Les agriculteurs de la plaine du Po inquiets pour leurs récoltes

"A priori, ce n'est pas cette année que nous entrerons à nouveau au livre des records..." Devant la photo de la cerise géante (4,3 centimètres de diamètre, pour 33,05 grammes!) qui a valu à son exploitation agricole d'entrer dans le célèbre ouvrage l'an dernier, Alberto Rosso regarde chaque jour avec inquiétude le bulletin météo. Des cerises, il en récolte environ 20 tonnes chaque année. Certainement beaucoup moins d'ici la fin de la récolte en juillet prochain.

 

Car pour la première fois depuis que son arrière-grand-père a commencé la culture des cerisiers dans la région de Chieri (Piémont), voilà qu'il faut arroser dès le mois de mars. "Regardez comme la terre est sèche", s'exclame l'arboriculteur et céréalier de la plaine du Po. "Une année normale, quand je déclenche mon système d'arrosage au goutte-à-goutte, l'eau se diffuse à plusieurs centimètres autour du tronc. Là, la terre est tellement sèche que l'eau fait à peine une petite auréole autour du pied de mes cerisiers !".

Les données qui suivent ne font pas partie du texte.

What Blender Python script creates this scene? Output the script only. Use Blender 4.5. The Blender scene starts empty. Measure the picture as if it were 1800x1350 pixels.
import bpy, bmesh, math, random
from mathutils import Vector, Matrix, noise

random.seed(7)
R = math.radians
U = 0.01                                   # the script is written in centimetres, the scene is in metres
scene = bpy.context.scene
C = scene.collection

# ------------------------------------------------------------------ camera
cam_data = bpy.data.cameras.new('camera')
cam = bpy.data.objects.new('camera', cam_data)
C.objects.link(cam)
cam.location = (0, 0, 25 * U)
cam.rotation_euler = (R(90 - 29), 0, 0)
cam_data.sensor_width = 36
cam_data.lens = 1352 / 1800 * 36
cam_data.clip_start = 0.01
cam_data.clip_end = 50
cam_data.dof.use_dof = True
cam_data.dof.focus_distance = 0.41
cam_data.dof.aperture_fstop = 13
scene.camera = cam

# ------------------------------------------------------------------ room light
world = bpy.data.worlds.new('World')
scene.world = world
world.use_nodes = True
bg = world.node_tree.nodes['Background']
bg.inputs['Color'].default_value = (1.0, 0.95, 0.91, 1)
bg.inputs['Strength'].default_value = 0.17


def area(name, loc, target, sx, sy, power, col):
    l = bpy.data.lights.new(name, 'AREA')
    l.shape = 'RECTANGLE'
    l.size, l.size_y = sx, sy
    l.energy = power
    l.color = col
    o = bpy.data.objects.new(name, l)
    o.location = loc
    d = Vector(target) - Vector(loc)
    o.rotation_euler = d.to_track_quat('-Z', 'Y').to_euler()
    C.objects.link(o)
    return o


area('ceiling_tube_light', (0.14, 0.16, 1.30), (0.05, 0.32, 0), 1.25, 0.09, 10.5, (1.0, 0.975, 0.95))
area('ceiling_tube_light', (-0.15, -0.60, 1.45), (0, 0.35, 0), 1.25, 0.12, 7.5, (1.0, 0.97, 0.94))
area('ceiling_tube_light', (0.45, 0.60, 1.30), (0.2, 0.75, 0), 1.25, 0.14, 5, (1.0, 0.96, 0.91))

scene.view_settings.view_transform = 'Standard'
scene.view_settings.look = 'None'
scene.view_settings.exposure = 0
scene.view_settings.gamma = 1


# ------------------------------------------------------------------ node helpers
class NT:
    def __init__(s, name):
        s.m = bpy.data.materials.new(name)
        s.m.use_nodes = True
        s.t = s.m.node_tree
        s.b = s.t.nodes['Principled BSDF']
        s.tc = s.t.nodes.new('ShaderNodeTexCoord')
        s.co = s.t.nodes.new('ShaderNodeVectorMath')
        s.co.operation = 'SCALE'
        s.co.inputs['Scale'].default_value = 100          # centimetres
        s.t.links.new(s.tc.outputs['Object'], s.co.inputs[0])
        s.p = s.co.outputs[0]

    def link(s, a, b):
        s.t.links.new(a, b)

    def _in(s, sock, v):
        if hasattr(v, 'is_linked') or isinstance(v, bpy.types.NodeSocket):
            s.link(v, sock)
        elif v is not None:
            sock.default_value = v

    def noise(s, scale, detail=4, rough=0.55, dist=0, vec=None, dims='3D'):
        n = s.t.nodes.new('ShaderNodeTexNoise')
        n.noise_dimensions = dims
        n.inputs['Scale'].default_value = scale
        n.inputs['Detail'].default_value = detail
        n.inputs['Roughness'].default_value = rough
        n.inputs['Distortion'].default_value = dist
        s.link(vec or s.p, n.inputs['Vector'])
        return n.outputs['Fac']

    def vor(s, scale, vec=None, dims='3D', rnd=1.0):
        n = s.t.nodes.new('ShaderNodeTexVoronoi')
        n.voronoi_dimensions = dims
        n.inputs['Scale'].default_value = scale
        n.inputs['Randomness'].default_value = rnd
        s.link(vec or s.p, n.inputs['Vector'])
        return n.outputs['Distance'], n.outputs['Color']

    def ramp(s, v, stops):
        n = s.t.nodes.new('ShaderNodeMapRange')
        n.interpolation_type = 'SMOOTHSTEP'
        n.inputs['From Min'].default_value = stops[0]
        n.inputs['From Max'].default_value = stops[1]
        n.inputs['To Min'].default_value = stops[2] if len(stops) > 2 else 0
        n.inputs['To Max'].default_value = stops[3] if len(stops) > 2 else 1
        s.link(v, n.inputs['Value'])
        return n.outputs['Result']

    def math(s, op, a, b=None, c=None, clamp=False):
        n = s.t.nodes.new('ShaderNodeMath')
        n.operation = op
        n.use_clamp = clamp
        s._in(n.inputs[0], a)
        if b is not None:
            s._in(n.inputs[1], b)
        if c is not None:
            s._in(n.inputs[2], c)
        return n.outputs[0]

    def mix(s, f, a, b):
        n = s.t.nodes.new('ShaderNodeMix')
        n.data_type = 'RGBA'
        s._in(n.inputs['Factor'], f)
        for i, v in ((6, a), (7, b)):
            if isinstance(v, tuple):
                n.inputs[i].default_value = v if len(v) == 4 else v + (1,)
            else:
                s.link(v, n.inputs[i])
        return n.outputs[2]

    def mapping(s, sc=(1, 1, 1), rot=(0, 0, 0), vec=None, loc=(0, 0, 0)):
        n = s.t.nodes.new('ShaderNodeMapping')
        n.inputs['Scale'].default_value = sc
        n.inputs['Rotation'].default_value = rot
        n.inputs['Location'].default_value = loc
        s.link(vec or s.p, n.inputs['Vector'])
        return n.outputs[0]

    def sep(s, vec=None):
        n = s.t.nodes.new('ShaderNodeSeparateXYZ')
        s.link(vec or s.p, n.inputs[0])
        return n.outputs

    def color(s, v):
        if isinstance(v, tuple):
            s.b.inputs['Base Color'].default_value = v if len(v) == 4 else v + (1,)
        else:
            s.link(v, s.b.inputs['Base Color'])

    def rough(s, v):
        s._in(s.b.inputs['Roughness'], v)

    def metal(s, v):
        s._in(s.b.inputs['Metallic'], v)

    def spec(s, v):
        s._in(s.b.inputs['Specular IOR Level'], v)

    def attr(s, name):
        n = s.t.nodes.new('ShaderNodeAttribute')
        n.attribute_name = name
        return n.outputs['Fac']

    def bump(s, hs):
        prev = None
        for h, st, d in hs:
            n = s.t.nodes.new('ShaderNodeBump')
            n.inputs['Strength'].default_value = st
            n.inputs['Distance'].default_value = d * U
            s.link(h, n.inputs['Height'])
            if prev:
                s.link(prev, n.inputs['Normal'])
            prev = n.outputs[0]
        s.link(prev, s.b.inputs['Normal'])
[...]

"La situation est tellement préoccupante", explique pour sa part Giancarlo Chiesa, le responsable turinois de la Coldiretti (le principal syndicat agricole italien), que "l'on n'a même pas pu apprécier la bonne nouvelle qui nous est venue de Bruxelles ces jours derniers. Vu les incertitudes qui pèsent sur les récoltes de céréales venues de l'est européen, on avait obtenu le feu vert de la commission pour pouvoir planter du blé sur des terres normalement au repos...Finalement, avec cette sècheresse je ne sais même pas si l'on va pouvoir assurer une récolte digne de ce nom dans les champs initialement prévus".